§ Problem requirements
Could you copy exactly the lines from the start of the records through the one containing "M_BWALL = mat_blue_wall()", both included, and leave out the pictures?

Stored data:
============
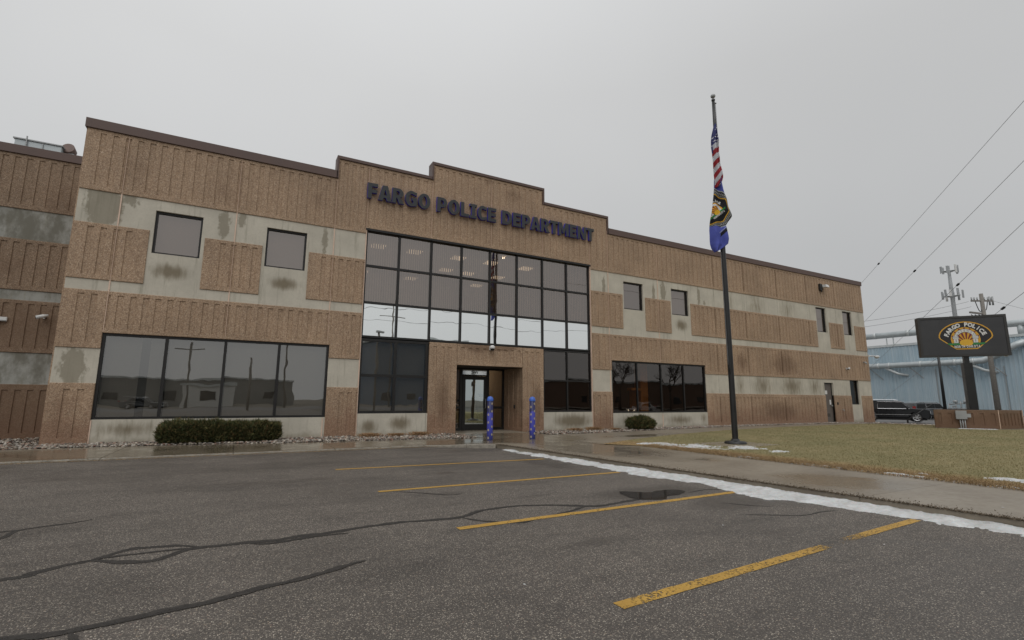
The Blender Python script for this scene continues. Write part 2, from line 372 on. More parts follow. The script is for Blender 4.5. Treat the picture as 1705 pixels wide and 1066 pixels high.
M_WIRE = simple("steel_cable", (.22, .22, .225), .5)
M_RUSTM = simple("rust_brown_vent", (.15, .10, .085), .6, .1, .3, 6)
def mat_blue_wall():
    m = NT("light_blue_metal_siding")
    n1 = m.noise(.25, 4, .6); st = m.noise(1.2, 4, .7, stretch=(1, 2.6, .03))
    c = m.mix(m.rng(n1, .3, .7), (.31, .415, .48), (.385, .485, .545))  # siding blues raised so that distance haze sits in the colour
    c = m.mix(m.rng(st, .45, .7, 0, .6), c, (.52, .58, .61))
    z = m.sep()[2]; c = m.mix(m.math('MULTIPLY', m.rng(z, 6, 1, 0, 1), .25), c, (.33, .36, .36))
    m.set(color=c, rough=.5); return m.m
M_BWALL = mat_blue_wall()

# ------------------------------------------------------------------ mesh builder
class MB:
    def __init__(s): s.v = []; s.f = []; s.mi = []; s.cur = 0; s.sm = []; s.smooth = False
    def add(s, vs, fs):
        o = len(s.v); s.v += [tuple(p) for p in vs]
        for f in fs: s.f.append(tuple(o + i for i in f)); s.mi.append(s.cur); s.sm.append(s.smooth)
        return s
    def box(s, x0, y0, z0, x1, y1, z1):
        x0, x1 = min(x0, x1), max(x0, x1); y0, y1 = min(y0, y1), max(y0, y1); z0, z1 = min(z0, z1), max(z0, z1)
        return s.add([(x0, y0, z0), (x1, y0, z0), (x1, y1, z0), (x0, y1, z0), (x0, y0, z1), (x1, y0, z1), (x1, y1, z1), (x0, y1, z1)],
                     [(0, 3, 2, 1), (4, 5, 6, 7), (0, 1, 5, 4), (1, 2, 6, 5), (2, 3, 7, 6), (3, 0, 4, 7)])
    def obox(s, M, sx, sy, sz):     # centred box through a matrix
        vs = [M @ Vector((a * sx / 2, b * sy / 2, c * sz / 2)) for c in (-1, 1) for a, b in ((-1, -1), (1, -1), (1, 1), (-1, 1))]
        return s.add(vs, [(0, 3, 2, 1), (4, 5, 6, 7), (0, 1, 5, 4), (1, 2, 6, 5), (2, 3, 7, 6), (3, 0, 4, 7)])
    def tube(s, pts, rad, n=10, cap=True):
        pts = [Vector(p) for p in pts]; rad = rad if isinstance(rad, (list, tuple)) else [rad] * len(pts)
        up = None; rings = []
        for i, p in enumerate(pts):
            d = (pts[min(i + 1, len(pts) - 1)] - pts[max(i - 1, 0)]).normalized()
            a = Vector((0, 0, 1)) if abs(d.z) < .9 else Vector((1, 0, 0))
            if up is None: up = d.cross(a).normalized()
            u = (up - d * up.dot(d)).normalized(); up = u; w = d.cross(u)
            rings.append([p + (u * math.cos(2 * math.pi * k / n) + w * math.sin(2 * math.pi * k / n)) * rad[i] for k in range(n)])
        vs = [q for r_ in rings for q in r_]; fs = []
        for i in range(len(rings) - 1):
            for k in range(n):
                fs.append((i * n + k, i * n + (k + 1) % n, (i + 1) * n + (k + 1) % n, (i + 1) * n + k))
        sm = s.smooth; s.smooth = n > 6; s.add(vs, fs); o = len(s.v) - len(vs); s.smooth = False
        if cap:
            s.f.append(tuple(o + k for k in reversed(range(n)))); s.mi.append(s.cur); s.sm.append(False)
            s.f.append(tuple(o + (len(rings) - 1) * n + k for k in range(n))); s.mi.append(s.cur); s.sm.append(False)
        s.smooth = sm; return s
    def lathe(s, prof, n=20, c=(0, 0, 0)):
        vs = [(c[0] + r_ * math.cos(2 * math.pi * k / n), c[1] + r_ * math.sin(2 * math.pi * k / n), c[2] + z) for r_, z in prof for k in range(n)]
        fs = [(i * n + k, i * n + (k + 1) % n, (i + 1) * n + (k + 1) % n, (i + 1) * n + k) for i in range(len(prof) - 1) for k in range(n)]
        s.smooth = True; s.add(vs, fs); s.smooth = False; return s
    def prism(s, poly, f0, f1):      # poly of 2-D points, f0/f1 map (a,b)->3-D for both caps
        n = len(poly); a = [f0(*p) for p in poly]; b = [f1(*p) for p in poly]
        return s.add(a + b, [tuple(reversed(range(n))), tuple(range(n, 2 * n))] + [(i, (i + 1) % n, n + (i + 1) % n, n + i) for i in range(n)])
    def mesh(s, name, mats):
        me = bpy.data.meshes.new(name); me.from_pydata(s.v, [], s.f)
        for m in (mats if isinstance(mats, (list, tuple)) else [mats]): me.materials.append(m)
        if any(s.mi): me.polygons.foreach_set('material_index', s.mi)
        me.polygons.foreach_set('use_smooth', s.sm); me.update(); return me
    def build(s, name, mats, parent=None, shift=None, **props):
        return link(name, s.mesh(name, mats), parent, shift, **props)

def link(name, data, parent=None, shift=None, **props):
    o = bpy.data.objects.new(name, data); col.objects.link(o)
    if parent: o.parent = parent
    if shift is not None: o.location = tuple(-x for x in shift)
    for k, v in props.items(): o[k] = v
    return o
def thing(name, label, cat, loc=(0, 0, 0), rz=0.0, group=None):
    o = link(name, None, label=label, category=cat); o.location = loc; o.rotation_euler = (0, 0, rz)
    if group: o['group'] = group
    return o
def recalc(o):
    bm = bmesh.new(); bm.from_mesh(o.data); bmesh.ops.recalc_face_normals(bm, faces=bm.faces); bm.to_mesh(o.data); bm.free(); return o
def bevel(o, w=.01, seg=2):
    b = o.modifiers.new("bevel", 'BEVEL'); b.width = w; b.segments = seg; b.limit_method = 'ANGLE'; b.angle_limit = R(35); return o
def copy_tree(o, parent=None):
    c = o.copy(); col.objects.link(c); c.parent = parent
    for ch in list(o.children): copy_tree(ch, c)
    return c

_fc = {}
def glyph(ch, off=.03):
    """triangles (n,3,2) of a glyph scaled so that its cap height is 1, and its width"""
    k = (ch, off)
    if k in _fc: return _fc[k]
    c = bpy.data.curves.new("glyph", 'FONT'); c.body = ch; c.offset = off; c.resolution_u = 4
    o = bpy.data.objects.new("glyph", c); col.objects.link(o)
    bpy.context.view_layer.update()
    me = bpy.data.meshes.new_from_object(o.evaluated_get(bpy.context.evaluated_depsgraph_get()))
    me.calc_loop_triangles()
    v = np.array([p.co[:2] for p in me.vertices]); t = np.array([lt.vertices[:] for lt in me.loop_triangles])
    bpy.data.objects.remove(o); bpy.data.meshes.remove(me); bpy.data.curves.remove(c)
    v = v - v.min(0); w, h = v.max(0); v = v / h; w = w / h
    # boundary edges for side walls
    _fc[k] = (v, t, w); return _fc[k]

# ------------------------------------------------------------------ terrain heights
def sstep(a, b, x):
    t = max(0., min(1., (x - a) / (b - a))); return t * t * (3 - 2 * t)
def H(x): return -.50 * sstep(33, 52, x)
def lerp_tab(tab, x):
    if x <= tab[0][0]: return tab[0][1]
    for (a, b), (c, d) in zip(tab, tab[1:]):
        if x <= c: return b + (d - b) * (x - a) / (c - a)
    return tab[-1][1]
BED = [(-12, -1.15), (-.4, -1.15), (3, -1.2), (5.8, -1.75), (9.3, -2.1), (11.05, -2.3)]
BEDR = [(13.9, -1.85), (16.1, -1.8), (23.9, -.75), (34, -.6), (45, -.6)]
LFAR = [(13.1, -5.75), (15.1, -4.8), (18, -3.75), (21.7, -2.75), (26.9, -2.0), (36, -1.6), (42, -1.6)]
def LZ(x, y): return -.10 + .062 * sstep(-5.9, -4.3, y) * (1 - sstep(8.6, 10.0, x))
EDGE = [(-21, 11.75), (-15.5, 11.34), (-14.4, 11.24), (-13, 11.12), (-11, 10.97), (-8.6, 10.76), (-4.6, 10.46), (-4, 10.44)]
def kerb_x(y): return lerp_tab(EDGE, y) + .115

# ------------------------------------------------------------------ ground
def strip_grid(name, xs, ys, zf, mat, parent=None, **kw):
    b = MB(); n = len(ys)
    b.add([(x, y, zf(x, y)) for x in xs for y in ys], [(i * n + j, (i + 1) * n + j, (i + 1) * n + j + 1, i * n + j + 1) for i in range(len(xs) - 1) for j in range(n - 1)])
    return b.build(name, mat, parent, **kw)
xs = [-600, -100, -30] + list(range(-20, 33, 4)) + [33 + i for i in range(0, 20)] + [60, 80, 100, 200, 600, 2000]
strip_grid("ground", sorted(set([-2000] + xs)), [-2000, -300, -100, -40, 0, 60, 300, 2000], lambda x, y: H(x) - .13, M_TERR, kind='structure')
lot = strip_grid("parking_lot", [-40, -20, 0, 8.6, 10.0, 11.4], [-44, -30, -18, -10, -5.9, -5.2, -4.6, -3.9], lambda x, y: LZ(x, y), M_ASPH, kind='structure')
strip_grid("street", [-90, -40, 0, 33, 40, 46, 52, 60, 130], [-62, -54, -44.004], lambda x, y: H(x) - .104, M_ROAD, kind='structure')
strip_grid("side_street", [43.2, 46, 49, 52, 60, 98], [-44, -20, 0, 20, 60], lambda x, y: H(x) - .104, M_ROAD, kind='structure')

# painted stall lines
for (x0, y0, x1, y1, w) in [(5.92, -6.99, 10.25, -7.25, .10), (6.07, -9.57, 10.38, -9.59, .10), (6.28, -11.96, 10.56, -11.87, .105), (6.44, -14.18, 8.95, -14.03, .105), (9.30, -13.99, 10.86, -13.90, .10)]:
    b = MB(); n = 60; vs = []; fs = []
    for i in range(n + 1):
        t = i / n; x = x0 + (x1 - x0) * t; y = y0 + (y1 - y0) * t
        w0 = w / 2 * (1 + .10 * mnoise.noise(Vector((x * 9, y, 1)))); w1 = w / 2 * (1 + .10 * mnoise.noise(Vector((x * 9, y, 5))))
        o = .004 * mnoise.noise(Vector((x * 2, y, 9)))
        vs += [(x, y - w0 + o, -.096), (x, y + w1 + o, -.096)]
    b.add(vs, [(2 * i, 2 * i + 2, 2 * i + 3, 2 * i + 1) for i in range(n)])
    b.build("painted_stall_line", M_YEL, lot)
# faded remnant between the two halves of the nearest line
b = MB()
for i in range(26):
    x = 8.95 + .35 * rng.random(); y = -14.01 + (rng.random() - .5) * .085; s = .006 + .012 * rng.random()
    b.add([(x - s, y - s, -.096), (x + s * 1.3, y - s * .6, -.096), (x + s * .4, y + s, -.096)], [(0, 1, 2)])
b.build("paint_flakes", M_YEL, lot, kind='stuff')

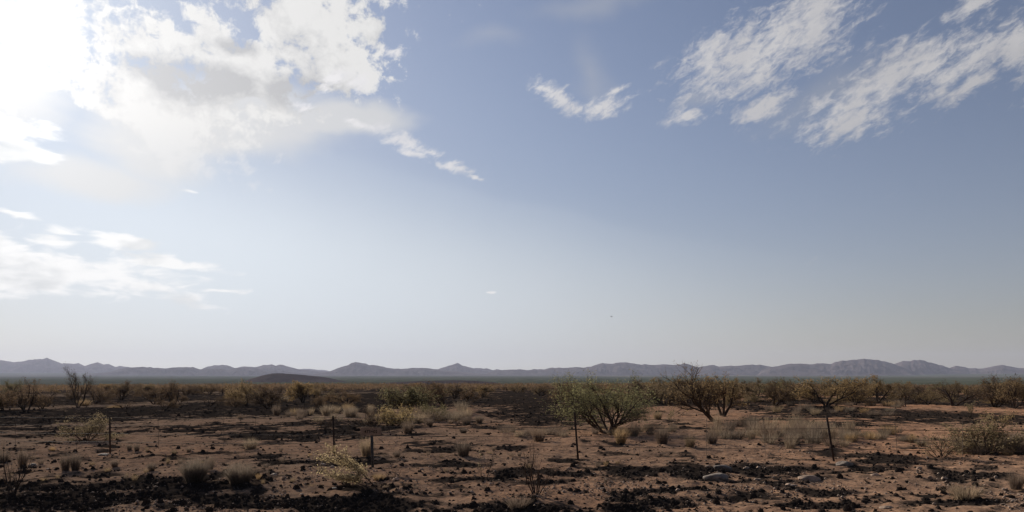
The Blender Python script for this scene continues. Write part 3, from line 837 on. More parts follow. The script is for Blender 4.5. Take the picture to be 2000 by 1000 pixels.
============
§ Written answer
The Blender Python script for this scene continues. Write part 2, from line 372 on. More parts follow. The script is for Blender 4.5. Treat the picture as 1705 pixels wide and 1066 pixels high.
M_WIRE = simple("steel_cable", (.22, .22, .225), .5)
M_RUSTM = simple("rust_brown_vent", (.15, .10, .085), .6, .1, .3, 6)
def mat_blue_wall():
    m = NT("light_blue_metal_siding")
    n1 = m.noise(.25, 4, .6); st = m.noise(1.2, 4, .7, stretch=(1, 2.6, .03))
    c = m.mix(m.rng(n1, .3, .7), (.31, .415, .48), (.385, .485, .545))  # siding blues raised so that distance haze sits in the colour
    c = m.mix(m.rng(st, .45, .7, 0, .6), c, (.52, .58, .61))
    z = m.sep()[2]; c = m.mix(m.math('MULTIPLY', m.rng(z, 6, 1, 0, 1), .25), c, (.33, .36, .36))
    m.set(color=c, rough=.5); return m.m
M_BWALL = mat_blue_wall()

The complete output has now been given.